Image: Title page of Vancouver's account of his 1790-1795 voyage Image: Page from Vancouver's account of his 1790-1795 voyage

"These ideas, not derived from any source of substantial information, have, it is much to be feared, been adopted for the sole purpose of giving unlimited credit to the traditionary exploits of ancient foreigners, and to undervalue the laborious and enterprizing exertions of our own countrymen, in the noble science of discovery.

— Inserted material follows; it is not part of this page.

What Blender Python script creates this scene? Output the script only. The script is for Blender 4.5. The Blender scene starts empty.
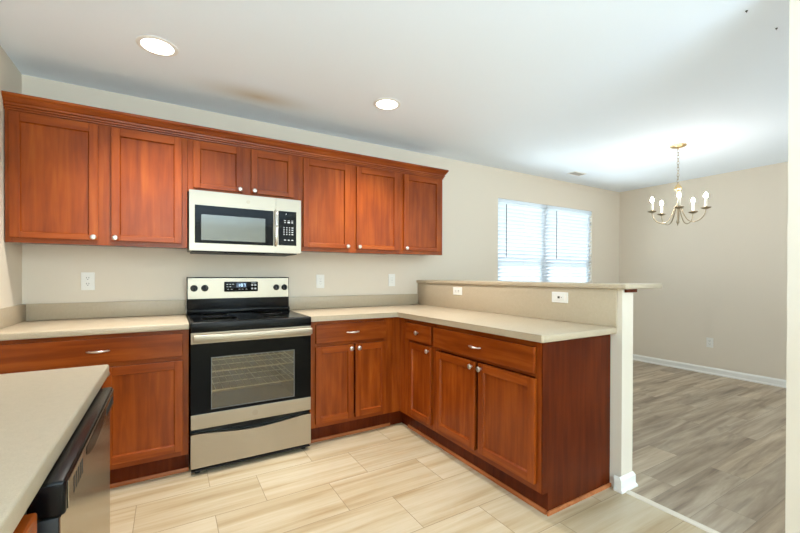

"Since the vision of the southern continent, [...] has vanished; the pretended discoveries of De Fuca and De Fonte have been revived, in order to prove the existence of a north-west passage. These have been supported by the recent concurring opinions of modern traders, one of whom is said to conceive, that an opening still further to the north is that which De Fuca entered. Under this assertion, should any opening further to the northward be discovered leading to a N.W. passage, the merit of such discovery will necessarily be ascribed to De Fuca, De Fonte, or some other favorite voyager of these closet philosophers."

(Vancouver 1798, II: 224)

Vancouver returned to England in September 1795. He retired a month after his return and settled in Petersham, where he spent his time writing an account of his voyage of exploration. He was about to finish it when he died prematurely in May 1798. He was only 40 years old. His brother, John, completed the manuscript, which was published a few months later.

Every year, British Columbia organizes a commemorative ceremony at Vancouver's tomb at St. Peter's cemetery in Petersham. Hundreds of place names that Vancouver had chosen to describe the west coast of North America are still used today and remind us of his expedition.